International Finance
Banking

Off Balance Sheet Transactions of Banks to come Under BASEL Scrutiny

The Basel rule requires the banks to hold capital equivalent to at least three percent of their assets, without any possibility to take into account the riskiness of a lender’s investments. October 01, 2013 : Banks are set to face a broad international leverage limit that will catch off balance sheet risks and prevent them from hiding their debt and transact such business that would be...

The Basel rule requires the banks to hold capital equivalent to at least three percent of their assets, without any possibility to take into account the riskiness of a lender’s investments.

October 01, 2013 : Banks are set to face a broad international leverage limit that will catch off balance sheet risks and prevent them from hiding their debt and transact such business that would be detrimental to its stakeholders. The chairman of the BASEL committee on banking said the Basel group is seeking to put a ceiling on indebtedness that will prove robust no matter how complicated a bank’s business model. “We want to catch leverage in a reasonable way, because one of the things that history has taught us is that when you look at episodes ex-post, when things fall apart, the conclusion is almost always that there was somehow too much leverage in the system and it was found too way late”, Stefan Ingves, chairman of Basel group said. A quarter of large global banks would have failed to meet a draft version of the Basel leverage rule had the standard been in force at the end of last year, according to a data published by Basel committee on September 25th.

The group which brings together regulators from 27 nations including the U.S., U.K and China said it is in a “good position” to complete work on the leverage ratio rule “towards the end of the year or sometime early next year” Ingves said. The BASEL in its timetable has said that banks will be expected to publish how well they measure up to the rule from Jan 1, 2015, with the measure to adhere to the standards by 2018. Regulators have said that off balance sheet transactions by banks to boost their profits were the main causes for the crisis in 2007, the collapse of Lehmann Brothers triggered a market turmoil worldwide, the investment banking giant used a transaction called Repo 105 to remove assets from its books at the end of each quarters, giving investors the impression that the firm had reduced leverage.

The Basel rule requires the banks to hold capital equivalent to at least three percent of their assets, without any possibility to take into account the riskiness of a lender’s investments. Leverage ratios are different from Basel capital requirements; they are measured as a ratio of bank’s equity against risk weighted assets. The Basel group has said that the limit should be seen as a “backstop” to the risk sensitive rules.

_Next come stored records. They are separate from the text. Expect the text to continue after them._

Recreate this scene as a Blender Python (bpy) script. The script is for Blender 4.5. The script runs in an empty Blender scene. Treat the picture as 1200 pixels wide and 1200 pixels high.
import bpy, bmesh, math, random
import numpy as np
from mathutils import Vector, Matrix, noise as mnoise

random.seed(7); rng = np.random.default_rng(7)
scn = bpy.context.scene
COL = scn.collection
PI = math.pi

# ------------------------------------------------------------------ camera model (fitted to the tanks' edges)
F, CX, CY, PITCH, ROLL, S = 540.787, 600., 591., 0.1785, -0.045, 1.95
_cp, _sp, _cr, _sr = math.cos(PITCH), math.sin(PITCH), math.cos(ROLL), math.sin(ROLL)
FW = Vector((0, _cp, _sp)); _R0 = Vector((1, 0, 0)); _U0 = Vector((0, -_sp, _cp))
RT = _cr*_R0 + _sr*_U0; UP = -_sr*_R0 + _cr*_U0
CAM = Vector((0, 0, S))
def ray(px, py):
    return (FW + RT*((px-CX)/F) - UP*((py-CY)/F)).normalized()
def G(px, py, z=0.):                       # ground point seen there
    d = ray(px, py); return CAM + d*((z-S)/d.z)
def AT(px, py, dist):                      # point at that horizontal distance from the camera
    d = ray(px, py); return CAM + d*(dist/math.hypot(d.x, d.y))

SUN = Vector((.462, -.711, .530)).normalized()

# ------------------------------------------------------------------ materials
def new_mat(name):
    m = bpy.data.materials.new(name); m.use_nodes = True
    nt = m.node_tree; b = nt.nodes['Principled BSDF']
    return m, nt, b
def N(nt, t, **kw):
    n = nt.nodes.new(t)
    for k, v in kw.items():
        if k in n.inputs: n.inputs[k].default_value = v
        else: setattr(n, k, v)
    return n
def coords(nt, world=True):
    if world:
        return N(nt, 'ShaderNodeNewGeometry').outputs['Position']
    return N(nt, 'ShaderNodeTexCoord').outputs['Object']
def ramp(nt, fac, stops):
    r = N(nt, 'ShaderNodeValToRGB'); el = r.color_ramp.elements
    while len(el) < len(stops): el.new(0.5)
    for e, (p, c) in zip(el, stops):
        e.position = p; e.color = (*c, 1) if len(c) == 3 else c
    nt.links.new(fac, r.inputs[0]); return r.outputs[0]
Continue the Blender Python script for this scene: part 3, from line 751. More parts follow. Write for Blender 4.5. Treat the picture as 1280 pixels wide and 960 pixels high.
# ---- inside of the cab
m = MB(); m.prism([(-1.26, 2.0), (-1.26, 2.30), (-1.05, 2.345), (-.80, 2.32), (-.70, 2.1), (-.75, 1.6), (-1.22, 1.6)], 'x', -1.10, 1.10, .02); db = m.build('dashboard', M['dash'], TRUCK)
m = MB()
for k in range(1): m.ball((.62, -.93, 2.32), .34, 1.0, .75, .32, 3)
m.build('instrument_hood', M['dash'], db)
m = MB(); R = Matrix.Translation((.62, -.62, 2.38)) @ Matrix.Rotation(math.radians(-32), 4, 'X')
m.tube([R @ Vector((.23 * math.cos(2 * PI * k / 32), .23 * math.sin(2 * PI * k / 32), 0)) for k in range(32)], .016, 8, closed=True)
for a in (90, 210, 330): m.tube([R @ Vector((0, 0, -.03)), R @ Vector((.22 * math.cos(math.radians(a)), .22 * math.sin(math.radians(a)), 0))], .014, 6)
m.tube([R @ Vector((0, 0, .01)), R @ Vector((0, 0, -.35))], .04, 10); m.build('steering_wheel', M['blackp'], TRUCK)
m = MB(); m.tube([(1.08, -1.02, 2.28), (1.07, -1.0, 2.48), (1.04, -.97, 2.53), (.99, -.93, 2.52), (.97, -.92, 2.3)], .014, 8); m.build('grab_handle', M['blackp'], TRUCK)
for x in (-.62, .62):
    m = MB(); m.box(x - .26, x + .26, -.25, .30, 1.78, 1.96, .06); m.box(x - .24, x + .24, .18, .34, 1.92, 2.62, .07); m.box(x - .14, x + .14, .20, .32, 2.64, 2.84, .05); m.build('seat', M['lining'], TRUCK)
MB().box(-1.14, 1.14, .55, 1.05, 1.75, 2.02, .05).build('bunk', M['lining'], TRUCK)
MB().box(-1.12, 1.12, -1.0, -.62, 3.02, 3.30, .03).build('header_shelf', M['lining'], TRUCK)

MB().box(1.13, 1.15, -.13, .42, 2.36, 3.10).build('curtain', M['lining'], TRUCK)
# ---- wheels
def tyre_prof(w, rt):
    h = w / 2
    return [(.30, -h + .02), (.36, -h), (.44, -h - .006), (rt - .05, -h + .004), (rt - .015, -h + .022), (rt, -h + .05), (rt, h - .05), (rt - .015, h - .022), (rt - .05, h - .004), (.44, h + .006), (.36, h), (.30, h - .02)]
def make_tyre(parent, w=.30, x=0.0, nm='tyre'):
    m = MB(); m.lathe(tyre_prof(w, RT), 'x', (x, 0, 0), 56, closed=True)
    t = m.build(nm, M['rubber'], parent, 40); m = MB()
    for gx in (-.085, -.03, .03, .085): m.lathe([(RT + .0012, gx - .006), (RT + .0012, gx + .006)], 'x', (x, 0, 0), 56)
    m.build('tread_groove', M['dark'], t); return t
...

The Basel Committee on Banking Supervision (BCBS) was established by the central bank governors of G-10 nations in 1974, it is a group of international banking authorities who work to strengthen the regulation, supervision, and practices of banks to improve financial stability worldwide. With presence in Basel, Switzerland its activities range on focussing banking related supervisory issues, techniques and approaches. It does not issue binding regulation but functions as an informal forum in which policy solutions and standards are developed, however,   it’s guidelines are broadly followed and well regarded in the international central banking and finance community. The BCBS work is organised under four main categories:

  • The Standards Implementation Group
  • The Policy Development Group
  • The Accounting Task force
  • The Basel Consultative Group

The members of BCBS include representatives from Argentina, Australia, Belgium, Brazil, Canada, China, France, Germany, U.K. U.S., Switzerland and other countries.